Glasses under light: exploring the extremes
Glasses with identical composition can have very different properties depending on the preparation protocol followed to prepare them: they are, in fact, materials out-of-equilibrium. Within this project, we aim at using light to modify and control the properties of chalcogenide glasses, a family of glasses with many applications as, e.g. materials for detectors, optics and optical fibers in the infrared range. Chalcogenide glasses are indeed known to be photosensitive. We aim here at exploiting this characteristic to prepare glasses with extreme stability. The importance of these extreme glasses is not only fundamental: they are of interest for technological applications, as for high-performance phase-change materials for applications as memories.
A short introduction
In the everyday life we are in contact with several objects made out of glass, from the windows that keep out the cold air but let in the sunlight to bottles that contain water and whine, spectacles that facilitate our sight or even the screens from which we are reading these words. One of the reasons of this abundance of items made out of this class of materials is the fact that we are able to give it almost every shape while maintaining a solid and transparent object. This peculiar combination originates from the fact that at the atomic level glasses are a class of materials which falls in-between crystals and liquids. Like in crystals, the atoms are locked in place by the obstacles represented by their neighbors, while like in liquids there is no long-range repetitive unit with atoms and molecules joined together in an apparently random fashion. From a physicist perspective the existence of glasses is puzzling, in fact as everyone knows from textbooks and everyday experience, matter under atmospheric pressure typically present itself either as a gas, a solid or a liquid. Changing temperature or pressure it will eventually lead to a change of state which is an event that happens exactly at well defined temperature-pressure values, for example at ambient pressure pure water will always freeze/melt at exactly 0 °C. For glass-formers nothing of this happens. They never experience a phase transition like other materials but instead they retain the amorphous liquid structure even at temperatures well below the melting point. But there is a moment in which we can say that the material is changing from a liquid to a proper glass and this moment is called glass transition temperature (Tg). In contrast with the melting temperature, Tg is not always the same but depends on several parameters especially the cooling rate at which the glass is produced. The glass transition is then more of a range of temperatures in which the materials stops behaving more like a liquid and starts behaving more like a solid.

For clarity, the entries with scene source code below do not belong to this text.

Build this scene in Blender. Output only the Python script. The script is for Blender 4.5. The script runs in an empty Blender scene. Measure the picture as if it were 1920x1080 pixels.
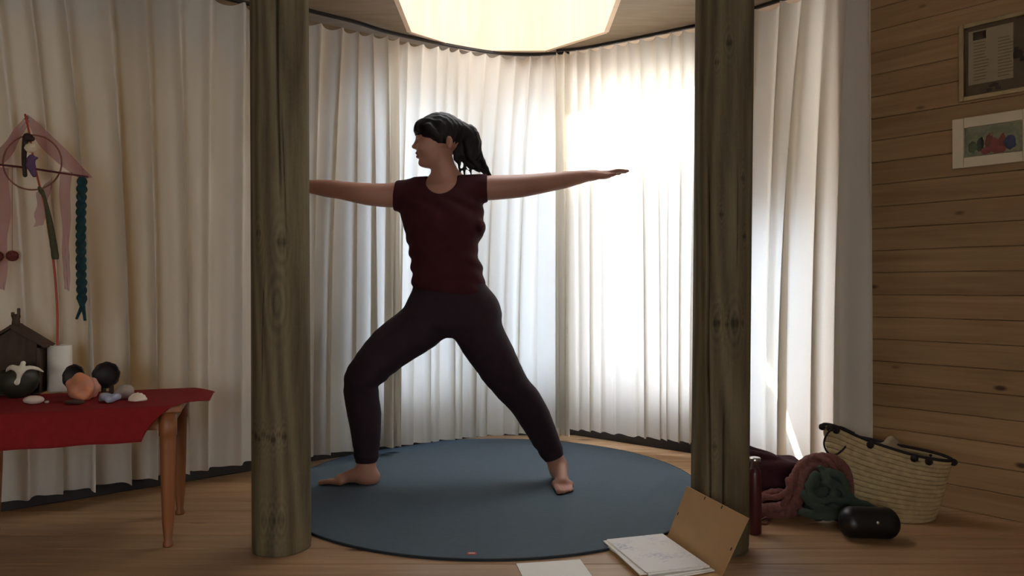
import bpy, bmesh, math, random
import numpy as np
from mathutils import Vector, Matrix

random.seed(7)
S = bpy.context.scene
COL = S.collection
PI = math.pi

# ------------------------------------------------------------------ camera, sky, sun, exposure
F = 1347.0                      # focal length in photo pixels
CAMZ = 0.88
cd = bpy.data.cameras.new('camera'); cam = bpy.data.objects.new('camera', cd); COL.objects.link(cam)
cam.location = (0, 0, CAMZ); cam.rotation_euler = (PI/2, 0, 0)
cd.sensor_width = 36.0; cd.lens = F/1920*36.0; cd.clip_start = 0.05
S.camera = cam

w = bpy.data.worlds.new('sky'); S.world = w; w.use_nodes = True
bg = w.node_tree.nodes['Background']
bg.inputs[0].default_value = (0.95, 0.98, 1.0, 1); bg.inputs[1].default_value = 7.0

SUN_DIR = Vector((0.66, 0.75, 0.62)).normalized()      # towards the sun
sd = bpy.data.lights.new('sun', 'SUN'); so = bpy.data.objects.new('sun', sd); COL.objects.link(so)
so.rotation_euler = SUN_DIR.to_track_quat('Z', 'Y').to_euler(); so.location = (6, 8, 8)
sd.energy = 24.0; sd.color = (1.0, 0.965, 0.91); sd.angle = math.radians(2.5)

S.view_settings.view_transform = 'Standard'; S.view_settings.look = 'None'
S.view_settings.exposure = 0.38; S.view_settings.gamma = 1.0
S.view_settings.use_curve_mapping = False
try:
    S.cycles.max_bounces = 12; S.cycles.diffuse_bounces = 6; S.cycles.transmission_bounces = 8
    S.cycles.transparent_max_bounces = 12; S.cycles.sample_clamp_indirect = 6.0
    S.cycles.use_denoising = True; S.cycles.caustics_reflective = False; S.cycles.caustics_refractive = False
except Exception:
    pass

def P(px, py, Y=3.2):
    """a photo pixel at depth Y -> world point"""
    return Vector(((px-960)/F*Y, Y, CAMZ-(py-540)/F*Y))

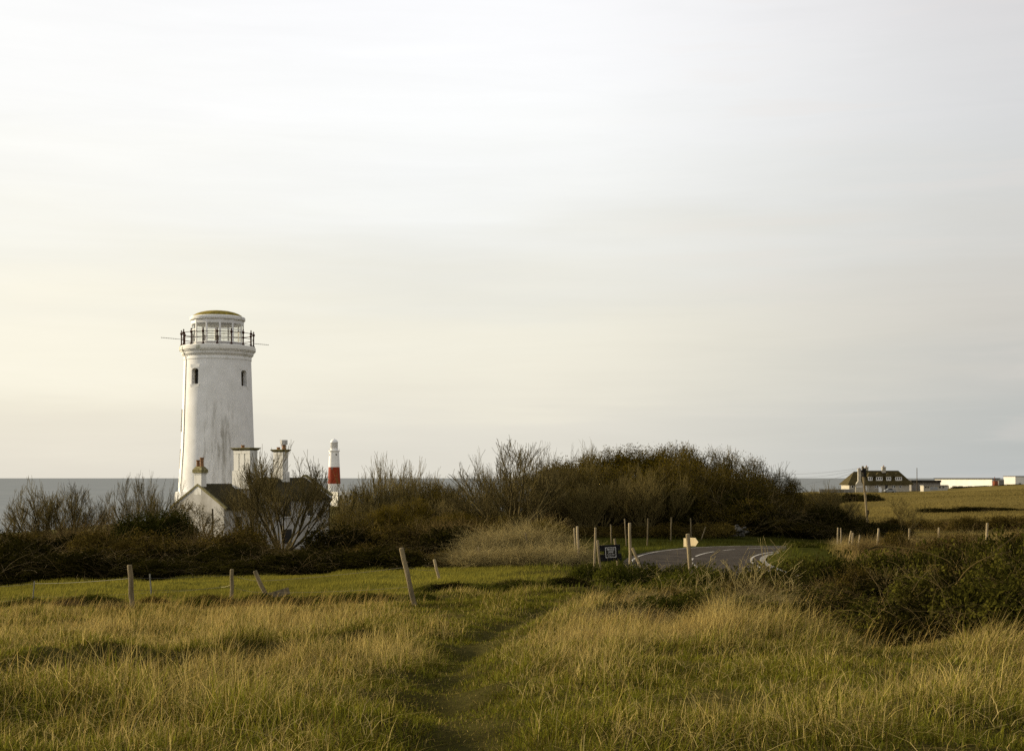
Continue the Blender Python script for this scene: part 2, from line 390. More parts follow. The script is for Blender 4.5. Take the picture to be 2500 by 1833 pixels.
# ------------------------------------------------------------------ ground sheet
def ground_colour(x, y):
    r = np.hypot(x, y); D = np.maximum(y, .1); X = 1250 + x / D * F
    n1 = vnoise(x, y, 2.6, 11)[:, None]; n2 = vnoise(x, y, 9, 12)[:, None]; n3 = vnoise(x, y, 30, 13)[:, None]
    base = np.array([.05, .042, .012]) * (.6 + .7 * n1)
    pasture = np.array([.10, .092, .016]) * (.8 + .35 * n2)
    tan = np.array([.14, .106, .032]) * (.72 + .35 * n2 + .25 * n3)
    scrub = np.array([.05, .04, .014]) * (.6 + .8 * n1)
    green = np.array([.034, .036, .007]) * (.8 + .5 * n1)
    k = (sstep(35, 39, D) * (1 - sstep(1150, 1330, X)))[:, None]
    c = base * (1 - k) + pasture * k
    k = (sstep(56, 62, D) * (1 - sstep(1900, 2000, X)))[:, None]
    c = c * (1 - k) + scrub * k
    k = (sstep(48, 56, D) * sstep(1400, 1500, X) * (1 - sstep(2020, 2080, X)) * (1 - sstep(86, 100, D)))[:, None]
    c = c * (1 - k) + green * k
    k = (sstep(95, 125, D) * sstep(1850, 2000, X))[:, None]
    c = c * (1 - k) + tan * k
    k = (sstep(300, 420, r) * (1 - sstep(1700, 1950, X)))[:, None]
    c = c * (1 - k) + np.array([.12, .105, .04]) * (.7 + .5 * n3) * k
    k = np.exp(-(dist_poly(x, y, PATH) / .38) ** 2)[:, None] * .7
    c = c * (1 - k) + np.array([.05, .044, .013]) * (.7 + .5 * n1) * k
    return c

th = np.concatenate([np.linspace(-PI, -.62, 60)[:-1], np.linspace(-.62, .62, 560)[:-1], np.linspace(.62, PI, 60)[:-1]])
rr = np.concatenate([[.6, 1.3], np.geomspace(2, 1150, 430)])
T, R = np.meshgrid(th, rr)
gx = (R * np.sin(T)).ravel(); gy = (R * np.cos(T)).ravel()
gzv = H(gx, gy)
gzv -= 0.09 * (dist_poly(gx, gy, ROAD[::2]) < 3.4)
nT = len(th); nR = len(rr)
i = np.arange(nR - 1)[:, None] * nT; j = np.arange(nT)[None]; j2 = (j + 1) % nT
gf = np.stack([i + j, i + nT + j, i + nT + j2, i + j2], -1).reshape(-1, 4)
gm = bpy.data.materials.new('ground_soil'); N, L = nodes_of(gm); p = N['Principled BSDF']; p.inputs['Roughness'].default_value = .95; p.inputs['Specular IOR Level'].default_value = 0
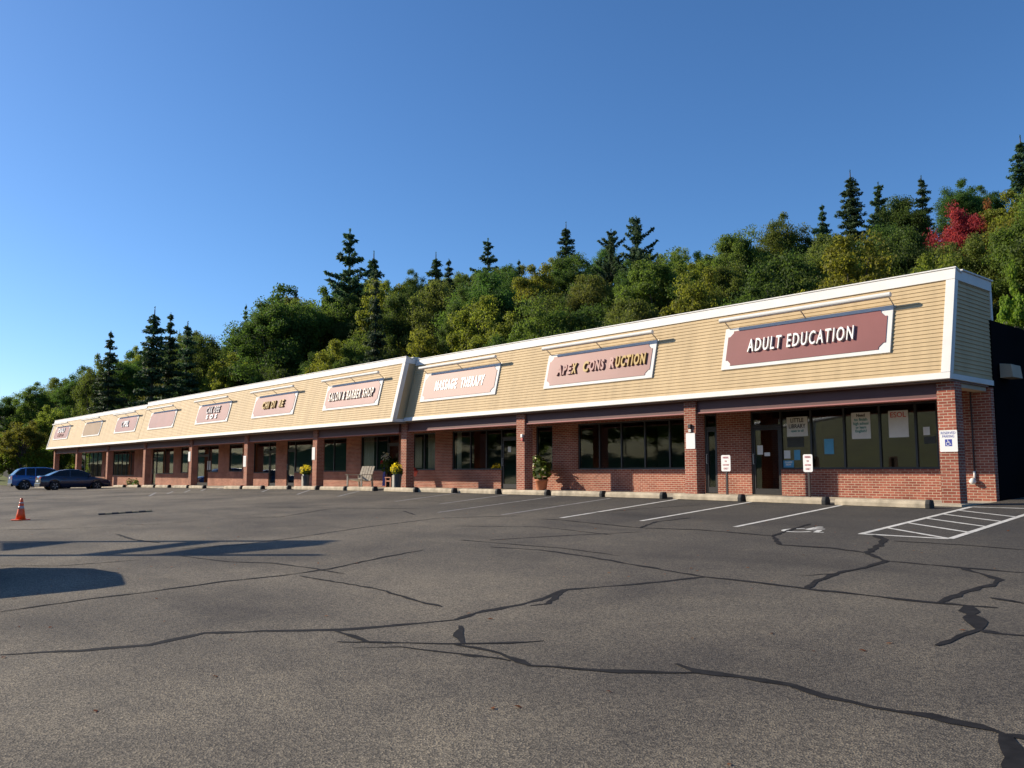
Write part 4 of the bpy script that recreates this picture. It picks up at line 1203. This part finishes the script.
# ------------------------------------------------------------------ trees
def trunk_mb(H, r, lean=(0, 0), limbs=(), top=.8):
    b = MB(); n = 6; pts = [Vector((lean[0] * (i / n) ** 2, lean[1] * (i / n) ** 2, -0.6 + (H * top + .6) * i / n)) for i in range(n + 1)]
    for i in range(n): b.tube(pts[i], pts[i + 1], r * (1 - .8 * i / n), r * (1 - .8 * (i + 1) / n), 7, False)
    for a, c, r0 in limbs: b.tube(a, c, r0, r0 * .3, 5, False)
    return b
def broad(H, Wd, n_cl, per, size, seed, base=.22, shape=1.0):
    """broad-leaved crown: clumps of leaves on limbs, gaps between; returns leaf centres, normals, sizes, trunk"""
    g = np.random.RandomState(seed)
    C = []; N = []; S = []; limbs = []
    zc = H * (base + 1) / 2; rz = H * (1 - base) / 2
    for k in range(n_cl):
        d = g.normal(size=3); d /= np.linalg.norm(d)
        if d[2] < -.5: d[2] *= -.6
        q = g.uniform(.3, 1.0) ** .6 * (1.12 if g.random_sample() < .2 and abs(d[2]) < .6 else 1.0)
        c = np.array([d[0] * Wd / 2 * q, d[1] * Wd / 2 * q, zc + d[2] * rz * q * .92])
        taper = 1 - .35 * max(0, (c[2] - zc) / rz) ** 2 * shape
        c[:2] *= taper
        r = g.uniform(.06, .14) * Wd
        m = int(per * g.uniform(.6, 1.3))
        e = g.normal(size=(m, 3)); e /= np.linalg.norm(e, axis=1, keepdims=True)
        rad = r * g.uniform(.1, 1.25, (m, 1)) ** .8
        pts = c + e * rad * np.array([1, 1, .72])
        C.append(pts); N.append(e * .6 + np.array([0, 0, .4]) + g.normal(scale=.75, size=(m, 3))); S.append(g.uniform(.55, 1.25, m) * size)
        if k % 3 == 0: limbs.append(((0, 0, H * g.uniform(.25, .55)), tuple(c * .95), .07))
    return np.vstack(C), np.vstack(N), np.concatenate(S), limbs
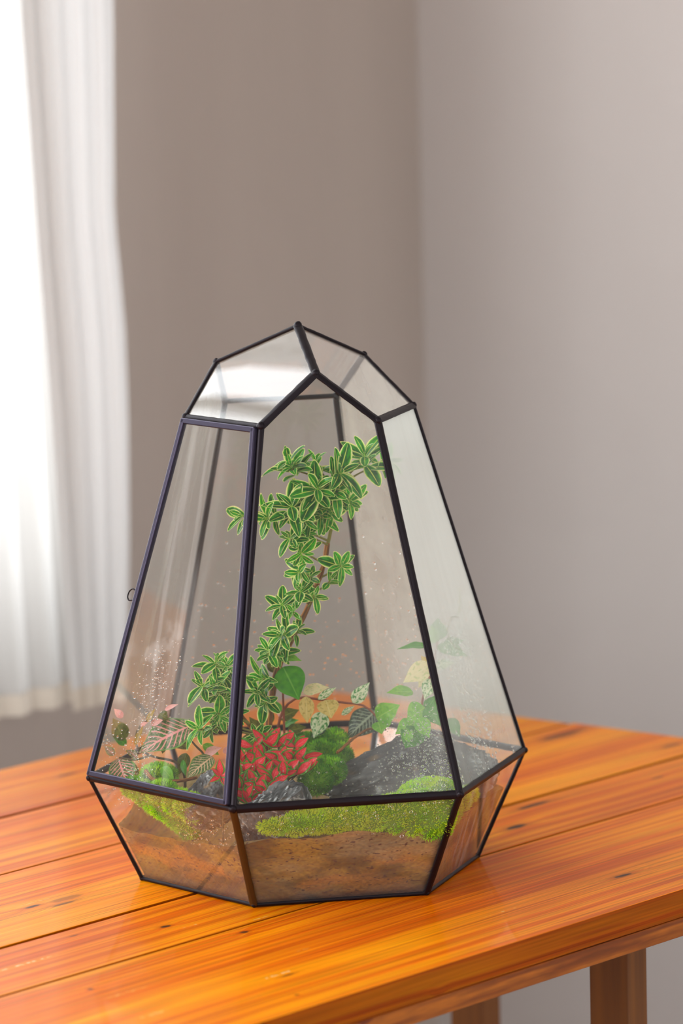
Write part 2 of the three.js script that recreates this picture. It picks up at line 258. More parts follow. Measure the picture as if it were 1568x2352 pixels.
// glass: R of the map is how clear the pane is, G how rough (misted)
function paneGeo(q, shift = 0) {
  const n = outward(q), c = centre(q), up = V3(0, 1, 0).addScaledVector(n, -n.y).normalize(), ex = up.clone().cross(n).normalize();
  const pos = [], uv = [], idx = [], y0 = Math.min(...q.map((p) => p.clone().sub(c).dot(up))), y1 = Math.max(...q.map((p) => p.clone().sub(c).dot(up))), hw = Math.max(...q.map((p) => Math.abs(p.clone().sub(c).dot(ex))));
  const flip = q[1].clone().sub(q[0]).cross(q[2].clone().sub(q[0])).dot(n) < 0, o = flip ? [...q].reverse() : q;
  for (const p of o) { const s = p.clone().addScaledVector(n, shift), d = p.clone().sub(c); pos.push(s.x, s.y, s.z); uv.push(d.dot(ex) / hw / 2 + 0.5, (d.dot(up) - y0) / (y1 - y0)); }
  for (let i = 1; i < o.length - 1; i++) idx.push(0, i, i + 1);
  const g = new THREE.BufferGeometry(); g.setAttribute('position', new THREE.Float32BufferAttribute(pos, 3)); g.setAttribute('uv', new THREE.Float32BufferAttribute(uv, 2)); g.setIndex(idx); g.computeVertexNormals();
  g.userData = { n, c, up, ex, y0, y1, hw }; return g;
}
function glass(fog, tint = [0.97, 0.99, 0.98], ior = 1.54, w = 256, h = 512) { // fog(u, v) -> [mist share, roughness]
  const t = texture(w, h, (u, v) => { const [m, r] = fog(u, v); return [255 * (1 - m), 255 * r, 0]; }, false);
  return new THREE.MeshPhysicalMaterial({ color: new THREE.Color(...tint), transmission: 1, transmissionMap: t, roughness: 1, roughnessMap: t, thickness: 0, ior, side: THREE.DoubleSide });
}
const streak = (u, v, k) => fbm(u * 26 + k, v * 2.2, k, 4), blot = (u, v, k) => fbm(u * 9 + k, v * 14, k, 4);
const fogs = {
  door: (u, v) => { const k = streak(u + 0.05 * v, v, 1), b = sstep(0.2, 0.36, u) * sstep(0.7, 0.45, u), m = 0.012 + 0.1 * b * sstep(0.4, 0.75, k) + 0.1 * sstep(0.55, 0.75, blot(u, v, 3)) * sstep(0.3, 0.1, Math.abs(u - 0.32)) * sstep(0.55, 0.4, v) * sstep(0.12, 0.25, v); return [m, 0.02 + 0.3 * m]; },
  front: (u, v) => { const e = sstep(0.45, 0.95, u + 0.15 * (0.5 - v)), m = 0.008 + 0.1 * e * (0.6 + 0.6 * blot(u, v, 5)) + 0.05 * sstep(0.62, 0.8, streak(u, v, 8)) * e; return [m, 0.02 + 0.35 * e * sstep(0.02, 0.2, v) * sstep(0.6, 0.3, v) * sstep(0.55, 0.8, u)]; },
  side: (u, v) => { const k = streak(u, v, 12), m = 0.42 + 0.22 * sstep(0.2, 0.6, v) + 0.1 * (k - 0.5) - 0.3 * sstep(0.3, 0.05, v); return [m, 0.22 + 0.45 * m]; },
  rear: (u, v) => { const m = 0.16 + 0.14 * blot(u, v, 20) + 0.08 * (streak(u, v, 4) - 0.5); return [m, 0.15 + 0.3 * blot(u, v, 20)]; },
  rearclear: (u, v) => { const m = 0.015 + 0.05 * (streak(u, v, 4) - 0.4); return [m, 0.03]; },
  rearleft: (u, v) => { const k = streak(u, v, 16), m = 0.05 + 0.25 * sstep(0.4, 0.8, k); return [m, 0.08]; },
  roof: (u, v) => [0.02 + 0.04 * blot(u, v, 50), 0.015], roofmist: (u, v) => [0.16 + 0.12 * blot(u, v, 60), 0.12],
  low: (u, v) => { const m = 0.02 + 0.06 * blot(u, v, 72); return [m, 0.03]; },
  lowside: (u, v) => { const m = 0.06 + 0.16 * sstep(0.5, 0.8, streak(u + 0.2 * v, v, 90)); return [m, 0.05]; },
};
const ONPANE = {};
function behind(key, x, y, depth) {                           // the point that pixel (x, y) shows at some depth behind a pane
  if (!ONPANE[key]) { const q = [...key].map((k) => K[k]), n = outward(q); ONPANE[key] = [q[0], n]; }
  const [p0, n] = ONPANE[key], d = rayTo(x, y), p = CAM.clone().addScaledVector(d, p0.clone().sub(CAM).dot(n) / d.dot(n)); return p.addScaledVector(n, -depth);
}
const panes = {};
function addPane(key, verts, fog, parent = terr, shift = 0, tint) { const g = paneGeo([...verts].map((k) => K[k]), shift); return panes[key] = part('glass_pane', g, glass(fogs[fog], tint, (fog.startsWith('low') && key !== 'lowf') || fog === 'roof' ? 1.78 : 1.5), parent); }
addPane('front', 'BCIPH', 'front'); addPane('side', 'CDJI', 'side', terr, 0, [0.92, 0.99, 0.96]); addPane('rear', 'DEKRJ', 'rear', terr, 0, [0.97, 0.97, 0.9]); addPane('rearc', 'EFMK', 'rearclear'); addPane('rearl', 'FAGLM', 'rearleft');
addPane('roofl', 'GHPQL', 'roof'); addPane('roofr', 'IJRQP', 'roofmist'); addPane('roofb', 'KMLQR', 'roof');
addPane('lowl', 'abBA', 'low', terr, 0, [0.97, 0.92, 0.84]); addPane('lowf', 'bcCB', 'low'); addPane('lows', 'cdDC', 'lowside'); addPane('lowb', 'deED', 'lowside'); addPane('lowc', 'efFE', 'lowside'); addPane('lowa', 'faAF', 'lowside');
addPane('base', 'abcdef', 'roof', terr, 0);
// the hinged door stands proud of its opening
{
  const q = ['A', 'B', 'H', 'G'].map((k) => K[k]), n = outward(q), c = centre(q), door = new THREE.Group(); door.name = 'door'; terr.add(door);
  const inset = (i) => { const p = q[i], a = q[(i + 3) % 4].clone().sub(p).normalize(), b = q[(i + 1) % 4].clone().sub(p).normalize(); const s = a.clone().cross(b).length(); return p.clone().addScaledVector(a.add(b), 0.003 / s).addScaledVector(n, 0.0028); };
  const d = [0, 1, 2, 3].map(inset);
  panes.door = part('glass_pane', paneGeo(d), glass(fogs.door), door);
  for (let i = 0; i < 4; i++) {
    const a = d[i], b = d[(i + 1) % 4], L = a.distanceTo(b) + 0.003, dir = b.clone().sub(a).normalize();
    const g = new RoundedBoxGeometry(0.0036, L, 0.0036, 2, 0.0008), m = new THREE.Matrix4().makeBasis(dir.clone().cross(n), dir, n); m.setPosition(a.clone().lerp(b, 0.5));
    part('door_frame_bar', g.applyMatrix4(m), doorM, door);
  }
  // wire loop on the free edge of the door
  const a = d[3].clone().lerp(d[0], 0.497), out = d[0].clone().sub(d[1]).normalize(), al = d[3].clone().sub(d[0]).normalize(), L = [];
  for (const [x, y] of [[-0.001, 0.0012], [0.0016, 0.0026], [0.0042, 0.0034], [0.0062, 0.0018], [0.0064, -0.0008], [0.005, -0.0024], [0.0024, -0.0022], [-0.001, -0.0016]]) L.push(a.clone().addScaledVector(out, x * 1.25 + 0.0008).addScaledVector(al, y * 1.25));
  part('latch_loop', tube(L, 0.00045, 0.00045, 40, 8), leadM, door);
}
// condensation on the inside of the panes
{
  const drop = mergeGeometries([new THREE.SphereGeometry(1, 12, 6, 0, Math.PI * 2, 0, Math.PI / 2), new THREE.CircleGeometry(1, 12).rotateX(Math.PI / 2)]).scale(1, 0.62, 1);
  const water = new THREE.MeshPhysicalMaterial({ color: 0xffffff, transmission: 1, thickness: 0.002, roughness: 0, ior: 1.33 });
  const dew = (pane, n, fn, parent) => {
    const { n: nn, c, up, ex, y0, y1, hw } = pane.geometry.userData, list = []; let tries = 0;
    const taken = [];
    while (list.length < n && tries++ < n * 40) {
      const u = rnd(), v = rnd(), r = fn(u, v, rnd()); if (!r) continue;
      const x = (u - 0.5) * 2 * hw, y = mix(y0, y1, v); if (taken.some((t) => (t[0] - x) ** 2 + (t[1] - y) ** 2 < (t[2] + r) ** 2 * 1.1)) continue; taken.push([x, y, r]);
      const p = c.clone().addScaledVector(ex, x).addScaledVector(up, y).addScaledVector(nn, -0.0003);
      list.push(new THREE.Matrix4().compose(p, new THREE.Quaternion().setFromUnitVectors(V3(0, 1, 0), nn.clone().negate()), V3(r * rr(0.9, 1.1), r, r * rr(0.9, 1.1))));
    }
    const m = new THREE.InstancedMesh(drop, water, list.length); list.forEach((k, i) => m.setMatrixAt(i, k));
    m.name = numbered('water_droplets'); m.userData.kind = 'stuff'; parent.add(m);
  };
  const halfAt = (v, b, t) => mix(b, t, v) / 2;                // half width of a trapezoid pane in its own u
  const frontOK = (u, v) => Math.abs(u - 0.5) < halfAt(v, 0.97, 0.38);
  dew(panes.front, 1000, (u, v, k) => { if (!frontOK(u, v) || v > 0.3) return 0; const w = sstep(0.55, 0.92, u + 0.2 * (0.12 - v)) * sstep(0.24, 0.14, v); if (rnd() > w + 0.06 * (v < 0.1 ? 1 : 0)) return 0; return mix(0.00022, 0.0012, Math.pow(k, 2.4)) * mix(1, 0.5, sstep(0.05, 0.22, v)) * mix(0.5, 1, sstep(0.55, 0.9, u)); }, panes.front);
  dew(panes.lowf, 150, (u, v, k) => { if (Math.abs(u - 0.5) > halfAt(v, 0.76, 0.97) || v < 0.55) return 0; if (rnd() > sstep(0.55, 0.85, v)) return 0; return mix(0.0004, 0.0013, k * k) * mix(0.7, 1.1, u); }, panes.lowf);
  dew(panes.side, 650, (u, v, k) => { if (Math.abs(u - 0.5) > halfAt(v, 0.96, 0.5) || v > 0.55) return 0; const s = noise(u * 22, v * 1.5, 3); if (rnd() > sstep(0.42, 0.7, s) * sstep(0.55, 0.3, v) * (u < 0.6 ? 1 : 0.5)) return 0; return mix(0.0004, 0.00125, k * k); }, panes.side);
  dew(panes.door, 420, (u, v, k) => { if (Math.abs(u - 0.5) > halfAt(v, 0.94, 0.48) || v > 0.45) return 0; const w = Math.exp(-(((u - 0.3 - 0.2 * v) / 0.09) ** 2)) * sstep(0.42, 0.3, v) + 0.35 * Math.exp(-(((u - 0.1) / 0.07) ** 2)) * sstep(0.2, 0.1, v); return rnd() < w ? mix(0.0003, 0.0008, k * k) : 0; }, terr.getObjectByName('door'));
  dew(panes.lowl, 210, (u, v, k) => { if (Math.abs(u - 0.5) > halfAt(v, 0.76, 0.96)) return 0; const w = sstep(0.72, 0.9, v + 0.5 * (u - 0.5) * (u > 0.5 ? -1 : 0)) * sstep(1, 0.9, v) + sstep(0.45, 0.6, v) * sstep(0.45, 0.6, u) * sstep(0.9, 0.75, v) * 0.8; return rnd() < w ? mix(0.0003, 0.001, k * k) : 0; }, panes.lowl);
  dew(panes.rearc, 170, (u, v, k) => (Math.abs(u - 0.5) > halfAt(v, 0.94, 0.48) || v < 0.05 || v > 0.6 ? 0 : rnd() < sstep(0.6, 0.3, v) ? mix(0.0004, 0.001, k) : 0), panes.rearc);
  dew(panes.rear, 170, (u, v, k) => (Math.abs(u - 0.5) > halfAt(v, 0.94, 0.4) || v < 0.1 || v > 0.6 ? 0 : rnd() < sstep(0.6, 0.3, v) ? mix(0.0004, 0.0011, k) : 0), panes.rear);
}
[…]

A powerful theoretical tool that can be used to describe the glassy state is the potential energy landscape, which is the energy associated to the atomic configuration of the system. As the name implies, this object can be seen as a landscape filled with valleys and hills in which the glass occupies only one point at a time. The altitude of this point is determined by the temperature of the system. If it is still a liquid, then the system occupies the points above the highest hills of the landscape, and can freely manifest every possible configuration without restrictions. Lowering the temperature, the system will start to feel the highest hills and will then avoid certain configurations. Further lowering the temperature, the system will find itself trapped in a valley and it will no longer capable to change its configuration, we have then created a glass. The way in which the temperature is lowered (or raised) determines the final properties of the glass. In this multidimensional space there are two notable configurations. One is the deepest minimum, which represent the most stable configuration and corresponds to the crystalline phase. The other is the second deepest minimum, which corresponds to a glass configuration which is almost as stable as the crystalline phase.
Representation of a potential energy landscape. The circle represents the configuration of the glass at a certain time. The temperature allows the glass to freely sample all the positions at equal height in the landscape.